Gaiman first came to prominence in the late 1980s with The Sandman, the brilliant series that helped reinvent comics and put graphic novels on the map as Literature with a capital L. His previous full-length books, while wildly popular, are hit-or-miss, hobbled by epic ambitions that can occasionally seem pretentious and clever conceits that overpower other concerns such as characterization and pacing.

In Anansi Boys, he gets it all right: Here, Gaiman's storytelling instincts are as remarkable and assured as Anansi's own. As Fat Charlie frantically attempts to undo the damage he's caused and save his brother Spider, and the world, from the forces he's unwittingly loosed, Anansi Boys becomes darker, richer, wiser than any of Gaiman's earlier works.

Here's old Mr. Nancy, in his ghostly guise: " 'Now, Anansi stories, they have wit and trickery and wisdom. Now, all over the world, all of the people they aren't just thinking of hunting and being hunted any more. Now they're starting to think their way out of problems -- sometimes thinking their way into worse problems. They still need to keep their bellies full, but now they're trying to figure out how to do it without working -- and that's the point where people start using their heads. . . . That's when they start to make the world.' "

Lewis Hyde titled his noted study of the trickster mythos Trickster Makes This World. With Anansi Boys, Neil Gaiman has made it his own world, too, and given readers a first-class ticket for the journey there.

Reviewed by Elizabeth Hand
Copyright 2005, The Washington Post. All Rights Reserved.


Customer Reviews

Mythology for the modern age, gods with dysfunctional families5
Gaiman did it again. Delighted me thoroughly and completely in a most satisfying manner. Had me chuckling through the day and left me lying in bed with a smile on my face (and my husband reading Murakami in equal pleasure beside me, so wipe that smirk off your face. We only invite authors in covers under the covers with us. Kinky, we're not.)

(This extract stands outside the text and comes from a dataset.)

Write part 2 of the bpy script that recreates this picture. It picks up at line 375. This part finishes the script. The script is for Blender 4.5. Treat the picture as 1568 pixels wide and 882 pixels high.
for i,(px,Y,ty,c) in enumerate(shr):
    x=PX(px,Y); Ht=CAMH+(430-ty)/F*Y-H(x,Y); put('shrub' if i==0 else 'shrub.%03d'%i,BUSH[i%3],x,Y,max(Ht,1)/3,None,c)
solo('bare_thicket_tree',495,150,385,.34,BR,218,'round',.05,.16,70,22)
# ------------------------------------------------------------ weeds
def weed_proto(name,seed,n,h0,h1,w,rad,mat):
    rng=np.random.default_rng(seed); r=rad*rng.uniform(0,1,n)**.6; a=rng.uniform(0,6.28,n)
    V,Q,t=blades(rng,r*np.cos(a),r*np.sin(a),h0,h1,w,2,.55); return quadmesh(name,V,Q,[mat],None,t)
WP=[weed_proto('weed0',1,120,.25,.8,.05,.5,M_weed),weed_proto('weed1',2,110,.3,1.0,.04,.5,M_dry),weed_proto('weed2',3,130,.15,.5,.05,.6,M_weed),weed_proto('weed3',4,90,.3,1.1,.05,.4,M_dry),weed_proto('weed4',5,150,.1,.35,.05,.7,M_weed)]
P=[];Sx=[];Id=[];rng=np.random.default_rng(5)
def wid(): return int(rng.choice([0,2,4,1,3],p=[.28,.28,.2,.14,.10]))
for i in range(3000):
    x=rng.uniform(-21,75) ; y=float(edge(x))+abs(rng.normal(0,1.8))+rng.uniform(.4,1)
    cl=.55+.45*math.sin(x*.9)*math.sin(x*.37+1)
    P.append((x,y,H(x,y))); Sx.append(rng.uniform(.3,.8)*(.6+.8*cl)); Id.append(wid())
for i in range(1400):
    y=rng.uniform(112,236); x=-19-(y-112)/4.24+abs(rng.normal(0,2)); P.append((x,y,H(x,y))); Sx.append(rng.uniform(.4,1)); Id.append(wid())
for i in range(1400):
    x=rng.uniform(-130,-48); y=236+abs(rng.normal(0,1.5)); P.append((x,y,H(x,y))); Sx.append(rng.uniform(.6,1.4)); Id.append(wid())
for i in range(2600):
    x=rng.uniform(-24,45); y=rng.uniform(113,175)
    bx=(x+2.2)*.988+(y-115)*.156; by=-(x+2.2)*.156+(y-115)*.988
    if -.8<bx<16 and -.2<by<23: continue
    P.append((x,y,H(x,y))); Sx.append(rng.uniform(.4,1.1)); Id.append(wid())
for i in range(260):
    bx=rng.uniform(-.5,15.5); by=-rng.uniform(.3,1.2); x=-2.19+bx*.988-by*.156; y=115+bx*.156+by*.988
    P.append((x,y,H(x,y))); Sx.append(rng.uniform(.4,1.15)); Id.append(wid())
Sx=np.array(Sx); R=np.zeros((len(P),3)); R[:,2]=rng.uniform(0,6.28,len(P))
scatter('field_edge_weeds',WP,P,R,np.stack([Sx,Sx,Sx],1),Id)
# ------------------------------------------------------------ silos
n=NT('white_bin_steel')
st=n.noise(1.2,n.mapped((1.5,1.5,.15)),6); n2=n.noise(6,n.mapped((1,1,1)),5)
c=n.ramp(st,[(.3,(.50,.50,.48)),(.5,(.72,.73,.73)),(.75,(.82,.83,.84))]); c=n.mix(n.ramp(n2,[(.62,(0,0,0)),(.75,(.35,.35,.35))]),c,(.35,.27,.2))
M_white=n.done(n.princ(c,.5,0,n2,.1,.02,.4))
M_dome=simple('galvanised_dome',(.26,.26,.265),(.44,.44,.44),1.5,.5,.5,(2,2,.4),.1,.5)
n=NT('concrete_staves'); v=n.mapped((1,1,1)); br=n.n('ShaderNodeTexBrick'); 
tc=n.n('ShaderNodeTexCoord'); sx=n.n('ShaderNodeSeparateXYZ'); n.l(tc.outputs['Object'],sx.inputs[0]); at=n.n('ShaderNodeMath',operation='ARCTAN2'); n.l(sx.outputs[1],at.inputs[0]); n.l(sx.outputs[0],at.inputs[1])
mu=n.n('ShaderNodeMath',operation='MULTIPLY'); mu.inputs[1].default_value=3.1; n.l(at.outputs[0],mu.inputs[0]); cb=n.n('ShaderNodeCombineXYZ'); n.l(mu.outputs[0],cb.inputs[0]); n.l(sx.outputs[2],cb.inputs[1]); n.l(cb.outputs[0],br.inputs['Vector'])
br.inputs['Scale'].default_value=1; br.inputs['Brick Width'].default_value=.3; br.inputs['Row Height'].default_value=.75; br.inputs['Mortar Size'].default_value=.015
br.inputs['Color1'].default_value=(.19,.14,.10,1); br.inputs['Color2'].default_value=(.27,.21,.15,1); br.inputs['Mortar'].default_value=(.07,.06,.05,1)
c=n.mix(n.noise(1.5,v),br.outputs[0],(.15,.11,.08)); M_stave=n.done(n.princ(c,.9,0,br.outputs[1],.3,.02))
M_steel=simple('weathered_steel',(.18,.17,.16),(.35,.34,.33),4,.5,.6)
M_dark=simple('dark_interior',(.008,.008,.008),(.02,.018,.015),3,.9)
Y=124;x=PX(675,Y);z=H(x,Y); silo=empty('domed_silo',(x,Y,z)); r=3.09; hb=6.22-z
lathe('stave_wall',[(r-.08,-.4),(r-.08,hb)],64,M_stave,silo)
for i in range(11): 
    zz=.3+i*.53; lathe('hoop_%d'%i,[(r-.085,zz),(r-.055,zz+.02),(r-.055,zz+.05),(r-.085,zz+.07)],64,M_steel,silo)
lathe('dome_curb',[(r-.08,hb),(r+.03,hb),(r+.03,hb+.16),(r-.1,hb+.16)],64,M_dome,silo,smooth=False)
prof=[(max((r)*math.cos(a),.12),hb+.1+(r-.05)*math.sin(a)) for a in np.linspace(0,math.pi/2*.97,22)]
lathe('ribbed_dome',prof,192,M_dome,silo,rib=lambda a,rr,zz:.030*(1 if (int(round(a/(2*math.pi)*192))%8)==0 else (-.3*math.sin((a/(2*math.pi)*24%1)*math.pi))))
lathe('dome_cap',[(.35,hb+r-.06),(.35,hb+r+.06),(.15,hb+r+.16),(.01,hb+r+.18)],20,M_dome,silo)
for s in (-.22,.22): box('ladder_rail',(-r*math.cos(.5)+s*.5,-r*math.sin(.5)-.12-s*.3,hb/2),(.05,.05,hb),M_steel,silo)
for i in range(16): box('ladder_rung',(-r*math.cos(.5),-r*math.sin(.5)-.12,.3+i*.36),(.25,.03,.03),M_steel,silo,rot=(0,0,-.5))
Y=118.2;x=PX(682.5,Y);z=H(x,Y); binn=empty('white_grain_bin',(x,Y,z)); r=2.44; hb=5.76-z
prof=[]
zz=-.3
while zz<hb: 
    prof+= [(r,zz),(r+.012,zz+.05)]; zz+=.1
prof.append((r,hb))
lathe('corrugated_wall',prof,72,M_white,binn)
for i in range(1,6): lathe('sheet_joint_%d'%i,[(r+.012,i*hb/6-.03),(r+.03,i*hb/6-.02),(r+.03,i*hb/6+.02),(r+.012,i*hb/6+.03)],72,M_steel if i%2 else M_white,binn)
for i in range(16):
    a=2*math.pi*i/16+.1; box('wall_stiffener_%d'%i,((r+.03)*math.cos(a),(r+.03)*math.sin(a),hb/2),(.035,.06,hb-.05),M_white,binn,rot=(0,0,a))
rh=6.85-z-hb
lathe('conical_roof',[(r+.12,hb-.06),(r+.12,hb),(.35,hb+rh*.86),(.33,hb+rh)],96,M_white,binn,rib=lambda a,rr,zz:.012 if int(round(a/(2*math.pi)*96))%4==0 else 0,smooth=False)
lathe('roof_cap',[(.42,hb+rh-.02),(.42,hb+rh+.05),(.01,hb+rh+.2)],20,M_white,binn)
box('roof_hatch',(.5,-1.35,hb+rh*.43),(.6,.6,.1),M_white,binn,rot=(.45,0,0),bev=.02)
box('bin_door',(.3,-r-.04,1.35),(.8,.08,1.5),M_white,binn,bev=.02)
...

I don't rightly recall which Gaiman was my first, though I was the first in the family to discover him. Devoured Good Omens, Neverwhere, Smoke and Mirrors and Stardust with equal abandon and delight. Nearly wept with joy when American Gods came out. Whipped through Coraline in a skinny minute. Bought Anansi Boys pre publication and had it in my hot little hands the day it came out-- only to have it snatched away by Boyczuk, who we have raised right-- he likes Gaiman. (Gaiman's blog is one that the lad checks daily and since he knows his father and I are fans, he'll give us updates on what's happening in Gaiman-land. Filming is just about concluded on Stardust with Michelle Pheifer and Robert DiNero for starters-- Gaiman says the bits he's seen are like nothing he's seen before. I'm pumped!) Then the book was taken over by mr czuk, and elder brother, and shoveled into some corner of the house where it languished for far too long. I finally dug it out from a shelf in the guest room, where it had slid behind a John Irving and a Christopher Moore. I sent it up to the mountains in a box of hardbacks, knowing that I had too big a TBR pile in Charleston, but that at the cabin, someday this summer I'd finish whatever book I brought up with me, then be able to curl up with my sweet Neil and read uninterrupted. Which I did, and I did. Ah bliss.

So now on to the book, or back where I started. Everyone and his or her brother (including mine) has probably read this by now. Gaiman doesn't sit around unread on fans' shelves for long, except with the rare (read "such as happened to me") mishap. Mythology for the modern age, gods with dysfunctional families-- wonderful. Even the liner notes had me grinning like a fool. "God is dead. Meet the kids." I followed poor sap Charlie Nancy (aka Fat Charlie) through his embarrassing childhood, and dull as dishwater (except for do-good Rosie) life as an accountant. Saw him get mixed up in stuff he was too dense to even pick up on, deal with the death of a parent he despised, discover Spider--a dashing and daring previously unknown brother, and then see his life go to a proverbial hell in a hand basket. All told with clarity, humor and a wit that is utterly delightful. Into this mix, introduce aging and sometimes angry gods, legends of the trickster Anansi and you're off and running. Sometimes, the sheer ridiculousness of it was enough to carry me along, other times the plot ran away with me and made me miss my tea. All in all, it was a fun day of reading Mr Gaiman provided me with. (And I still think him to be utterly charming in interviews and utterly darling in pictures. Plus, he likes BookCrossing! Any wonder why he is one of my favorite authors?)

Neil Gaiman does it again5
Anansi Boys tells the story about a man named Fat Charlie Nancy, who leads a normal if not boring life. He works for an awful man named Grahme Coats. He is engaged to a very nice woman named Rosie. Rosies mom hates Charlie. He and Rosie are in the process of planning their wedding when Charlie gets a call that his father died. He flys out to the funeral and find out information that he never knew. One is that his father was a God and the other is that he has a brother named Spider. Spider comes into his life and turns it upside down and Charlie tries to make sense of everything. This book contains magic, murder, love, deception, along with a bit of singing and dancing. This is a fun and well written book that I highly recommend.

Nice way to escape reality for a bit4
Fat Charlie was dubbed so by his dad when just a chubby child. Unfortunately, even though he shed the pounds the name stuck. Many years later Fat Charlie is living an unremarkable life, with a crappy job and a girlfriend who insists on making him "wait until marriage". When Charlie's dad dies he learns some amazingly unbelieveable things and his boring life is forever changed.

This one has a lot of wit and was just offbeat enough to hold my attention. Charlie is an every-guy sort of character who is easy to like as he bumbles his way through some very odd changes in his life. The book is populated with interesting people and takes a lot of twists and turns that aren't expected. Gaiman wrote it and it reads like a twisted fairy-tale so how can you go wrong with that?